“A remarkable book capable of reshaping what one takes philosophy to be.” ―Cora Diamond, Kenan Professor of Philosophy Emerita, University of Virginia
Could there be a logical alien―a being whose ways of talking, inferring, and contradicting exhibit an entirely different logical shape than ours, yet who nonetheless is thinking ? Could someone, contrary to the most basic rules of logic, think that two contradictory statements are both true at the same time? Such questions may seem outlandish, but they serve to highlight a fundamental philosophical question: is our logical form of thought merely one among many, or must it be the form of thought as such?
From Descartes and Kant to Frege and Wittgenstein, philosophers have wrestled with variants of this question, and with a range of competing answers. A seminal 1991 paper, James Conant’s “The Search for Logically Alien Thought,” placed that question at the forefront of contemporary philosophical inquiry. The Logical Alien , edited by Sofia Miguens, gathers Conant’s original article with reflections on it by eight distinguished philosophers―Jocelyn Benoist, Matthew Boyle, Martin Gustafsson, Arata Hamawaki, Adrian Moore, Barry Stroud, Peter Sullivan, and Charles Travis. Conant follows with a wide-ranging response that places the philosophical discussion in historical context, critiques his original paper, addresses the exegetical and systematic issues raised by others, and presents an alternative account.
The Logical Alien challenges contemporary conceptions of how logical and philosophical form must each relate to their content. This monumental volume offers the possibility of a new direction in philosophy.

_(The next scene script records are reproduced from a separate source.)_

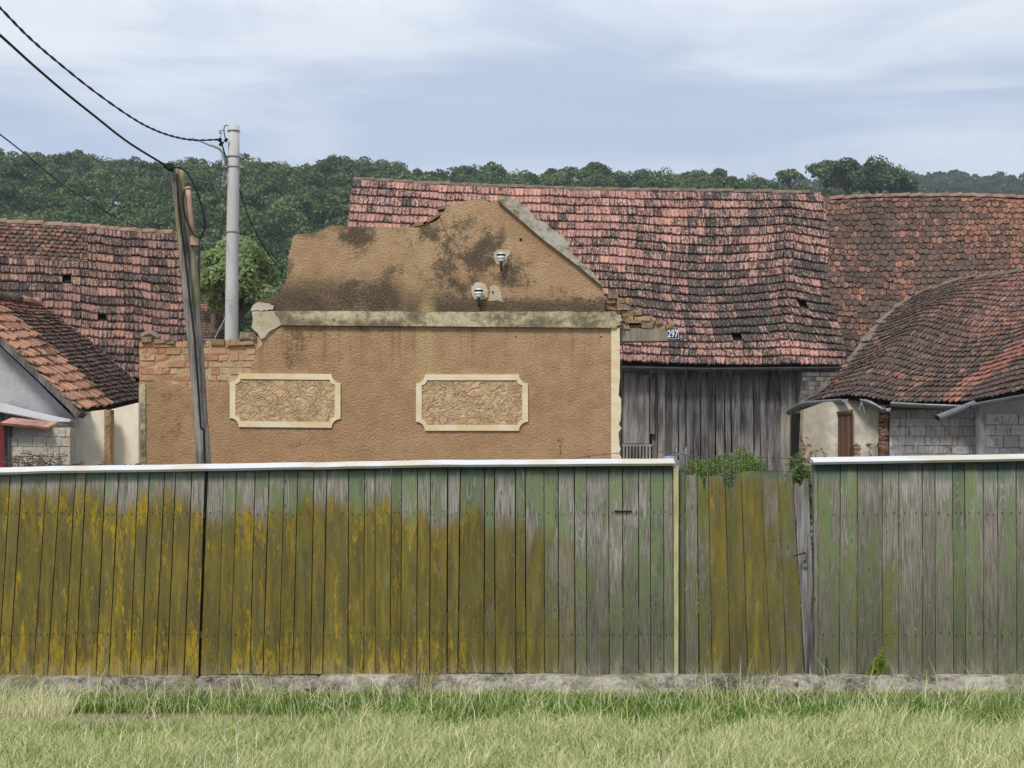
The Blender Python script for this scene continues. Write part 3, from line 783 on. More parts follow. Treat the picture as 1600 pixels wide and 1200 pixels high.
mb = MB(); x0 = P(1285, 0, 45)[0]; x1 = P(1760, 0, 45)[0]; mb.box(x0, x1, 45.2, 45.4, 0, P(0, 640, 45)[2]); mb.box(x1, x1 + .2, 45.2, 56, 0, 4)
mb.build('wall', M['grey_plaster'], rb)

# ================================================================== RIGHT FRONT OUTBUILDING (swaying dark roof)
ob = empty('outbuilding', 'low outbuilding with swaying dark tiled roof and patchwork walls at the right', 'building', P(1450, 780, 30)[:2] + (0,))
lE = [(1430, 462), (1400, 484), (1375, 508), (1350, 538), (1326, 572), (1285, 606), (1240, 640)]
tE = [(0, 1430, 462, 37.5), (.2, 1500, 438, 37), (.45, 1580, 428, 36), (.62, 1650, 418, 35), (1, 1790, 400, 33)]
eE = [(0, 1240, 638, 32.6), (.10, 1280, 626, 31.2), (.18, 1320, 620, 30.6), (.26, 1350, 622, 30.2), (.34, 1388, 629, 30), (.44, 1440, 630, 30), (.56, 1510, 630, 30), (.74, 1600, 611, 27.2), (1, 1760, 578, 23.4)]
def ip(tab, u, k): return float(np.interp(u, [t[0] for t in tab], [t[k] for t in tab]))
def osf(u, v):
    tx, ty, tY = (ip(tE, u, k) for k in (1, 2, 3)); ex, ey, eY = (ip(eE, u, k) for k in (1, 2, 3))
    k = v * (len(lE) - 1); k = max(0, min(len(lE) - 1.001, k)); i = int(k); f_ = k - i
    lx = lE[i][0] * (1 - f_) + lE[i + 1][0] * f_; ly = lE[i][1] * (1 - f_) + lE[i + 1][1] * f_
    x = tx * (1 - v) + ex * v; y = ty * (1 - v) + ey * v
    dx = lx - (lE[0][0] * (1 - v) + lE[-1][0] * v); dy = ly - (lE[0][1] * (1 - v) + lE[-1][1] * v)
    w = max(0, 1 - u * 1.6); x += dx * w; y += dy * w
    s_ = math.sin(math.pi * max(0, min(1, v)))
    y += s_ * (7 * math.sin(u * 11 + 1.0 + v * 2.5) - 5 * u + 5 * nz(u * 7, v * 5, 9)) * min(1, u * 6)
    Yd = tY * (1 - v) + eY * v + s_ * .10 * math.sin(u * 11 + 1)
    return P(x, y, Yd)
def oage(u, v, rg):
    p = osf(u, v); x = 800 + p[0] * F / p[1]; y = HZ - (p[2] - EYE) * F / p[1]
    a = .82 - .30 * sstep((x - 1400) / 150) * (1 - sstep((v - .3) / .5)) + .2 * nz(x / 40, y / 25, 3)
    # replaced reddish tiles: a strip running down and left from the far right
    d_ = abs((y - 620) + (x - 1490) * .72) / 12
    if x > 1470 and d_ < 1: a -= .7
    d_ = abs((y - 600) + (x - 1430) * .6) / 8
    if 1400 < x < 1460 and d_ < 1: a -= .4
    if rg.random() < .06: a -= .35
    return a + rg.gauss(0, .09)
mb = MB(); tiles(mb, osf, 26, 62, 'beaver', oage, lift=.042, thick=.02, seed=15, jit=1.0, over=.5, tw=.25); deck(mb, osf, .09, 24)
roof = mb.build('roof', [M['tile_grey'], M['deck']], ob)
mb = MB(); ridge(mb, [osf(u / 20, 0) for u in range(0, 21)], .075, .36, 8)
mb.build('ridge_cap', M['ridge'], roof)
mb = MB(); mb.cur = {'rnd': .5}
vp = [P(a_, b_, c_) for a_, b_, c_ in [(1432, 460, 37.4), (1402, 480, 36.8), (1376, 504, 36), (1352, 533, 35), (1330, 566, 34.4), (1322, 574, 34)]]
for a_, b_ in zip(vp, vp[1:]):
    mb.hexa([(a_[0] - .05, a_[1], a_[2] - .05), (a_[0] + .06, a_[1] - .1, a_[2] - .05), (a_[0] + .06, a_[1] + .1, a_[2] + .0), (a_[0] - .05, a_[1] + .2, a_[2]),
             (b_[0] - .07, b_[1], b_[2] + .0), (b_[0] + .06, b_[1] - .1, b_[2]), (b_[0] + .06, b_[1] + .1, b_[2] + .05), (b_[0] - .07, b_[1] + .2, b_[2] + .05)])
mb.cur = {}
mb.build('valley_flashing', M['ridge'], roof)
# barge board along the lower left edge
mb = MB(); mb.cur = {'rnd': .3}; a_ = P(1297, 596, 32.4); b_ = P(1236, 642, 32.3)
mb.hexa([(b_[0], b_[1] - .03, b_[2] - .09), (a_[0], a_[1] - .03, a_[2] - .05), (a_[0], a_[1] + .03, a_[2] - .05), (b_[0], b_[1] + .03, b_[2] - .09),
         (b_[0], b_[1] - .03, b_[2] + .02), (a_[0], a_[1] - .03, a_[2] + .07), (a_[0], a_[1] + .03, a_[2] + .07), (b_[0], b_[1] + .03, b_[2] + .02)]); mb.cur = {}
mb.build('barge_board', M['beam_wood'], ob)
# gutters: bent left length, broken end, straight right length
mb = MB(); g1 = spline([P(1234, 642, 32.5), P(1246, 634, 32), P(1262, 628, 31.3), P(1290, 625, 30.9), P(1320, 623, 30.4)], 5); gutter(mb, g1, .085)
g2 = [P(1347, 623, 30.0), P(1358, 626, 29.9), P(1370, 632, 29.8), P(1380, 638, 29.8), P(1388, 637, 29.7)]; gutter(mb, g2, .075)
mb.build('broken_gutter', M['metal'], ob, smooth=True)
mb = MB(); gutter(mb, [P(1392, 628, 29.9), P(1440, 631, 29.8), P(1512, 633, 29.7), P(1560, 624, 28.0), P(1606, 616, 26.8), P(1760, 584, 23.1)], .075); mb.build('gutter', M['metal'], ob, smooth=True)
mb = MB(); a_ = Vector(P(1522, 631, 29.5)); b_ = Vector(P(1464, 654, 28.9)); mb.tube([a_, a_.lerp(b_, .5), b_], .062, 14, cap=False)
mb.tube([a_, b_], .056, 14, cap=False); mb.build('downpipe', M['metal'], ob, smooth=True, label='loose grey downpipe hanging out over the yard')
mb = MB(); mb.tube([P(1346, 628, 29.9), P(1350, 640, 29.9), P(1351, 645, 29.9)], .012, 5); mb.tube([P(1346, 628, 29.9), P(1343, 640, 29.9)], .01, 5); mb.build('gutter_bracket', M['steel'], ob)
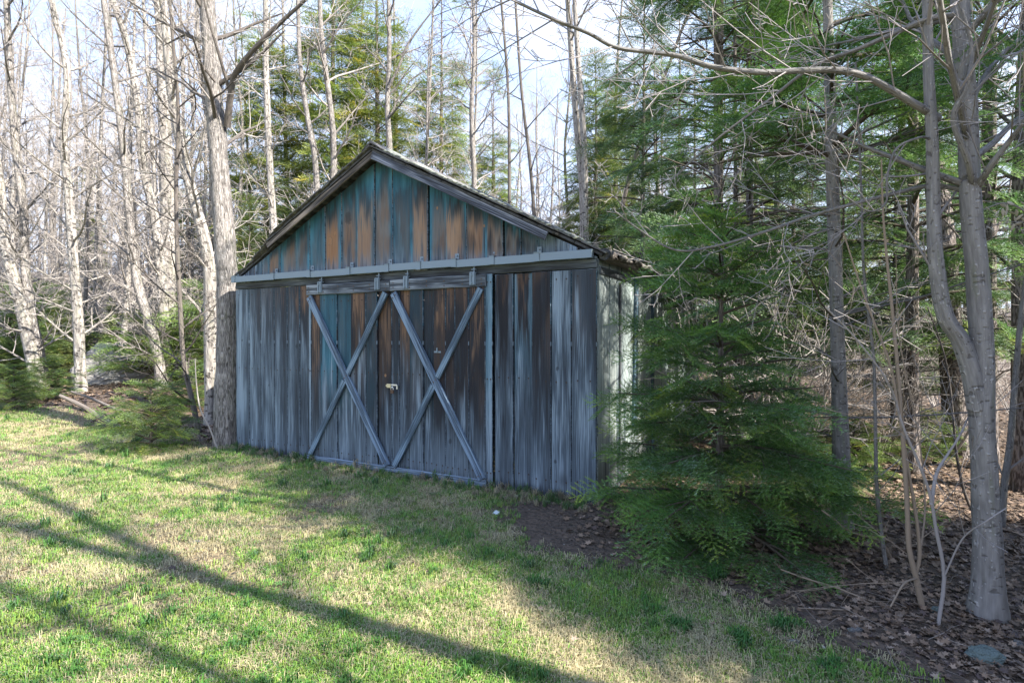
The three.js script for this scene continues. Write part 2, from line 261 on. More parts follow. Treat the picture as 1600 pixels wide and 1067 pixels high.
const extrude = (pts, depth, bevel = 0.003) => {
  const g = new THREE.ExtrudeGeometry(new THREE.Shape(pts.map(([x, y]) => new THREE.Vector2(x, y))), { depth: depth - 2 * bevel, bevelThickness: bevel, bevelSize: bevel, bevelOffset: -bevel, bevelSegments: 1 });
  return g.translate(0, 0, bevel);
};
const board = (len, high, thick, r) => { const n = Math.max(3, Math.round(len / 0.22)), lo = [], hi = [], b = (r() - 0.5) * 0.012; for (let k = 0; k <= n; k++) { const x = len * k / n, w = b * Math.sin(Math.PI * k / n); lo.push([x, w + (r() - 0.5) * 0.005]); hi.unshift([x, high + w + (r() - 0.5) * 0.006]); } return extrude([...lo, ...hi], thick, 0.005); };
const group = (name, parent) => { const g = new THREE.Group(); g.name = name; parent.add(g); return g; };
const rp = rngOf(12);
function plankRow(parent, seams, from, to, vb, vt, z, material, gap = 0.004) {
  for (let k = from; k < to; k++) {
    const a = seams[k] + gap / 2 + rp() * 0.002, b = seams[k + 1] - gap / 2 - rp() * 0.002, j = () => (rp() - 0.5) * 0.02;
    const t = typeof vt === 'function' ? vt : () => vt, lo = vb + j() * 0.8, pts = [[a, lo], [b, lo + j() * 0.3]];
    pts.push([b, t(b)]); if (typeof vt === 'function' && a < 2.628 && b > 2.628) pts.push([2.628, t(2.628)]); pts.push([a, t(a)]);
    const m = part('plank', extrude(pts, 0.022, 0.0035), material, parent);
    m.position.z = z + (rp() - 0.5) * 0.006; m.rotation.y = (rp() - 0.5) * 0.012;
  }
}
{
  const front = group('front_wall', shed);
  plankRow(front, SEAMS, 0, 5, -0.09, 2.205, 0, frontMat);
  plankRow(front, [...SEAMS.slice(5, 6), 1.5], 0, 1, -0.09, 2.205, 0, frontMat);
  plankRow(front, [4.03, 4.144], 0, 1, -0.09, 2.205, 0.03, frontMat);
  plankRow(front, SEAMS, 22, 27, -0.07, 2.2, 0, frontMat);
  part('header_board', board(SW + 0.005, 0.085, 0.03, rp).translate(0, 2.21, 0.004), headMat, shed);
  const gable = group('gable', shed);
  plankRow(gable, GSEAMS, 0, GSEAMS.length - 1, 2.30, (u) => RIDGE - 0.075 - PITCH * Math.abs(u - 2.628), 0, gableMat);
}
const galv = mat({ color: rgb(0.19, 0.245, 0.29), metalness: 0.3, roughness: 0.5, bumpMap: tex(128, 128, (x, y) => fbm(x * 12, y * 12, 3), { srgb: false }), bumpScale: 0.002 });
const rust = mat({ color: rgb(0.12, 0.075, 0.05), metalness: 0.3, roughness: 0.75 });
const brass = mat({ color: rgb(0.55, 0.50, 0.36), metalness: 0.7, roughness: 0.4 });
const steel = mat({ color: rgb(0.62, 0.63, 0.65), metalness: 0.8, roughness: 0.35 });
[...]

'In taking the full measure of just how profoundly some of these four philosophers' (Descartes, Kant, Frege, and Wittgenstein) respective ways of rejecting voluntarism, empiricism or psychologism about logic differ along some dimension from those of each of the others, we will begin to explore the third of the three ways in which the expression 'logical alien' - that figures in the title of this volume - may be understood to have a form of application to the discussions that follow. In doing so, we will discover how remarkably difficult it is in philosophy to remain faithful to the following maxim: Do not read the character of the logically primitive phenomenon off the model of its logically alienated counterpart! We will see over and over again that his is what the contemporary philosopher is especially prone to do. Indeed, it is what each of us is prone to do when we first begin on attempting to understand the difficulties with which we will be concerned in the following pages, On this third way of deploying the expression 'logical alien,' a philosopher who suffers from logical alienation is one who mistakes a case that suffers from logical privation - a logically alienated case of consciousness, or of the exercise of a cognitive capacity, or form of human life - for the logically primitive form of the phenomenon under philosophical investigation. On this third way of understanding who the logical alien is, the words in the title of this volume refer in the first instance neither to one of the great philosophers of the past for failing to be sufficiently contemporary in their mode of thought, nor to some strange being encountered in one of their thought experiments, but rather to the philosopher in each of us: in each reader of this volume who, when reflecting upon the conceptual landscape in which she is always already at home, becomes - through the effort to achieve philosophical understanding - a stranger to herself.'
This book is not only a long read but a dense one too. However, by the end, it is worth it. With fine detail, Conant and the many voices in this book bring high-resolution to the possibility of a Logical Alien.